Ultralarge 3d/4f Coordination Wheels: From Carboxylate/Amino Alcohol-Supported {Fe(4)Ln(2)} to {Fe(18)Ln(6)} Rings

[Image: see text] A family of wheel-shaped charge-neutral heterometallic {Fe(III)(4)Ln(III)(2)}- and {Fe(III)(18)M(III)(6)}-type coordination clusters demonstrates the intricate interplay of solvent effects and structure-directing roles of semiflexible bridging ligands. The {Fe(4)Ln(2)}-type compounds [Fe(4)Ln(2)(O(2)CCMe(3))(6)(N(3))(4)(Htea)(4)]·2(EtOH), Ln = Dy (1a), Er (1b), Ho (1c); [Fe(4)Tb(2)(O(2)CCMe(3))(6)(N(3))(4)(Htea)(4)] (1d); [Fe(4)Ln(2)(O(2)CCMe(3))(6)(N(3))(4)(Htea)(4)]·2(CH(2)Cl(2)), Ln = Dy (2a), Er (2b); [Fe(4)Ln(2)(O(2)CCMe(3))(4)(N(3))(6)(Htea)(4)]·2(EtOH)·2(CH(2)Cl(2)), Ln = Dy (3a), Er (3b) and the {Fe(18)M(6)}-type compounds [Fe(18)M(6)(O(2)CCHMe(2))(12)(Htea)(18)(tea)(6)(N(3))(6)]·n(solvent), M = Dy (4, 4a), Gd (5), Tb (6), Ho (7), Sm (8), Eu (9), and Y (10) form in ca. 20–40% yields in direct reaction of trinuclear Fe(III) pivalate or isobutyrate clusters, lanthanide/yttrium nitrates, and bridging triethanolamine (H(3)tea) and azide ligands in different solvents: EtOH for the smaller {Fe(4)Ln(2)} wheels and MeOH/MeCN or MeOH/EtOH for the larger {Fe(18)M(6)} wheels. Single-crystal X-ray diffraction analyses revealed that 1–3 consist of planar centrosymmetric hexanuclear clusters built from Fe(III) and Ln(III) ions linked by an array of bridging carboxylate, azide, and aminopolyalcoholato-based ligands into a cyclic structure with a cavity, and with distinct sets of crystal solvents (2 EtOH per formula unit in 1a–c, 2 CH(2)Cl(2) in 2, and 2 EtOH and 2 CH(2)Cl(2) in 3).

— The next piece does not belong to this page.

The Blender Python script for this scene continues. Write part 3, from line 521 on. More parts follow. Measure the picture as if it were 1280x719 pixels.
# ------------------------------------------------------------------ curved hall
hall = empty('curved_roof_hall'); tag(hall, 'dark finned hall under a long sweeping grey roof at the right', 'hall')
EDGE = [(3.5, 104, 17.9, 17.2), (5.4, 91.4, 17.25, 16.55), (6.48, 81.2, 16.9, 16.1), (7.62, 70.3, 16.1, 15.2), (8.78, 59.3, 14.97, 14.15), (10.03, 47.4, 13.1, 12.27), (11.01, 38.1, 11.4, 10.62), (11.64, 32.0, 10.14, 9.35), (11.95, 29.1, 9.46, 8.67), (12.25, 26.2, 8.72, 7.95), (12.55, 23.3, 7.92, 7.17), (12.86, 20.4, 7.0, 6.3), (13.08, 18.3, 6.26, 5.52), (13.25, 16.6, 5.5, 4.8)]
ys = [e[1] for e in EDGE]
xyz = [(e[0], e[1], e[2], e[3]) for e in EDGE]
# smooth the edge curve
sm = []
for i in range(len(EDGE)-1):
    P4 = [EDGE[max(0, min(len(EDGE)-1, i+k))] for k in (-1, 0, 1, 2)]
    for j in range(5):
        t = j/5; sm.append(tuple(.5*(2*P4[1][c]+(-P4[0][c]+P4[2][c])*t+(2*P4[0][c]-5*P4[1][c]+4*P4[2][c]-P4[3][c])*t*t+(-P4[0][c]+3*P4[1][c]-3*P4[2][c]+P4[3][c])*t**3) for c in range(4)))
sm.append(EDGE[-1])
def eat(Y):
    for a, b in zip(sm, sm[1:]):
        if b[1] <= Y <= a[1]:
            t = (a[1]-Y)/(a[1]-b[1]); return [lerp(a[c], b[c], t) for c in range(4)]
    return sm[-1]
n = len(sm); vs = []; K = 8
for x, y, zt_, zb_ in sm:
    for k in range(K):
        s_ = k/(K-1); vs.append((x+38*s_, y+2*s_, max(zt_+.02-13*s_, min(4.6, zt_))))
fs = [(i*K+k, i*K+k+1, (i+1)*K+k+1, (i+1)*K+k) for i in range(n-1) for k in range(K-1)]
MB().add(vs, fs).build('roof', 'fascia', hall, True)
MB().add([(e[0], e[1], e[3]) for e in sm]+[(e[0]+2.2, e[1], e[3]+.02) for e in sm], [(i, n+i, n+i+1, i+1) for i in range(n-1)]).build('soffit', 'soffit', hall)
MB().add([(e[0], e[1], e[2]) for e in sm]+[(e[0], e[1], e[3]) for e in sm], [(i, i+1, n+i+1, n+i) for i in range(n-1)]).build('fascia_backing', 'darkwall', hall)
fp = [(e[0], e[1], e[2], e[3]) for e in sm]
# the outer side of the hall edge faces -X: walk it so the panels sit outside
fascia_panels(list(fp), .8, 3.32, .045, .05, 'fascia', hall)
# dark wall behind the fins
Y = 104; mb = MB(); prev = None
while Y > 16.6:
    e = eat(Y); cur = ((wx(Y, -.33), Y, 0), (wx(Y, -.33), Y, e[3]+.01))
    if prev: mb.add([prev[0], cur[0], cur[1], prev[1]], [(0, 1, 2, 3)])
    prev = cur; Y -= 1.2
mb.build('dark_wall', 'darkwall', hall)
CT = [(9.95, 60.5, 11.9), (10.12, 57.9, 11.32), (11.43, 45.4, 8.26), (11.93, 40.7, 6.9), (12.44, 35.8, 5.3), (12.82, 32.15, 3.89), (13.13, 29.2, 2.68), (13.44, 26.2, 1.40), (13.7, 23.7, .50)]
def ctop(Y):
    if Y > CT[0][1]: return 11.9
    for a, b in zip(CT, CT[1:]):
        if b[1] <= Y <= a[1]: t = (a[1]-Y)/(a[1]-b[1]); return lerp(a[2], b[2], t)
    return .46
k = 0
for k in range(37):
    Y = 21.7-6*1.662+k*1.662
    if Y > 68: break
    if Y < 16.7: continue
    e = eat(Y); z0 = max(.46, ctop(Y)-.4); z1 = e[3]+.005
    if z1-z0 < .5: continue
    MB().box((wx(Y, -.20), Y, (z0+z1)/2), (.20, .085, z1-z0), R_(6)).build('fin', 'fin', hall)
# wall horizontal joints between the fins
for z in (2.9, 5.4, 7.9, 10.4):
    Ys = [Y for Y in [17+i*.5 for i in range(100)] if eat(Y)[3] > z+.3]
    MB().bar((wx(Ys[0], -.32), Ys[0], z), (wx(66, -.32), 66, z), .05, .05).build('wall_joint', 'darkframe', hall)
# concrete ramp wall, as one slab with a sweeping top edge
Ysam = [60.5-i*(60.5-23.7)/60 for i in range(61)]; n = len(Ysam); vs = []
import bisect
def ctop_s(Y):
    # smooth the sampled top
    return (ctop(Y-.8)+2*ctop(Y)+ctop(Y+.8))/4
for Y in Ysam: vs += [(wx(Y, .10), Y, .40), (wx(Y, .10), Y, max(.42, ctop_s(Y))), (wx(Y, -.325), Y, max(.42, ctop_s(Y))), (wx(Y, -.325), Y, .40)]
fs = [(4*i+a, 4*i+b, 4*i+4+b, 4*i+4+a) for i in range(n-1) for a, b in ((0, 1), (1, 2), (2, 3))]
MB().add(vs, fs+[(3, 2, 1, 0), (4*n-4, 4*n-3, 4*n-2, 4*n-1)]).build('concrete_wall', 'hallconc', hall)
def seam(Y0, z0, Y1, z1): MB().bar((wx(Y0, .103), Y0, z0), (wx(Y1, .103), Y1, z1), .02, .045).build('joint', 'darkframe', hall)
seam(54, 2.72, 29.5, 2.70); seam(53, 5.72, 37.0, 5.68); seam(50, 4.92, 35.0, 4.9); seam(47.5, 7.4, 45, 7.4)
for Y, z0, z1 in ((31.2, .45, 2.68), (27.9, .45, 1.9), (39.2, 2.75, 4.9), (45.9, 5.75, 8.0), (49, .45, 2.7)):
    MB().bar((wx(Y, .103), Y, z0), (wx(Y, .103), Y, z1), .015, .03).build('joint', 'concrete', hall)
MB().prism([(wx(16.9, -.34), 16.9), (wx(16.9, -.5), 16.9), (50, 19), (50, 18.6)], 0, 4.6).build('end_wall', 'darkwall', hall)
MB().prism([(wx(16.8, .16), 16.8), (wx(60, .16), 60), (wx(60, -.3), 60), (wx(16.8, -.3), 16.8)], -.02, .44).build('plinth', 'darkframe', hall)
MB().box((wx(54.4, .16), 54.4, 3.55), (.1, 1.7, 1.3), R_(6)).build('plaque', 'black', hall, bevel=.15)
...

In 4–10, the largest 3d/4f wheels currently known, nearly linear Fe(3) fragments are joined via mononuclear Ln/Y units by a set of isobutyrates and amino alcohol ligands into virtually planar rings. The magnetic properties of 1–10 reveal slow magnetization relaxation for {Fe(4)Tb(2)} (1d) and slow relaxation for {Fe(4)Ho(2)} (1c), {Fe(18)Dy(6)} (4), and {Fe(18)Tb(6)} (6).